Here is Mark Regev, former Israeli ambassador to the UK and currently an adviser to Netanyahu. The journalist doesn’t attack anything Regev said or Israel has done. She just makes a disturbing comparison in passing and Regev reacts immediately.
He doesn’t just challenges the comparison of Israeli hostages with Palestinian Arab prisoners. When the interviewer attempts to defend herself by bringing up the example of a 14-year-old Palestinian Arab, Regev challenges her again to reveal what crime the boy had been imprisoned for. She could not….
Regev would not let the journalist get away with equating the Israeli hostages freed to the Palestinian prisoners who were freed that same day. She described those being freed on both sides as “women and children,” but Regev was having none of it. The Israeli hostages being freed that day included a two-year-old, a four-year-old, a six -year-old, and a nine-year-old. But none of the Palestinians were “children” save one 14-year-old; when Regev challenged her to describe what he had been imprisoned for — an attempt to kill a policeman with rocks — she could not. As the interviewer, having lost her footing, stumbled through the rest of her questions, the no-nonsense Regev had shown he was not about to let anything unfair go unchallenged. It was a satisfying moment.

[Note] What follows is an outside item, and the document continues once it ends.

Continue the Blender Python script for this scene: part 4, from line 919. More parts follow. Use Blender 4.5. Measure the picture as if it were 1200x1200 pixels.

Fortunately, the spokesmen for Israel, such as Mark Regev, are native speakers of the languages of those who interview them, are articulate and even eloquent, well prepared to discuss any conceivable line of questioning, and most important, are unwilling to let pass any misstatement or outrage. When Regev firmly corrects the interviewer who describes “women and children” being freed on both sides, and notes that while Israeli hostages that day include four children under the age of nine, only one of the Palestinian prisoners could be considered a child, and that prisoner was 14 years old and had tried to murder a policeman, his interviewer is unable to answer.
When Kay Burleigh for SkyNews makes the preposterous charge that in trading 150 Palestinian prisoners for 50 Israeli hostages, Israel is showing that it values Israeli lives over Palestinian ones, the Israeli spokesman Eylon Levy, momentarily stunned, rebukes her for the sheer idiocy of her remark, and says that “we would be glad to have a one-for-one exchange.” He calls her remark “disgusting.” Burleigh is reduced to silence. In the presentation of Israel’s case by such articulate spokesmen as Regev and Levy, Israel now has a hasbara operation equal to its task.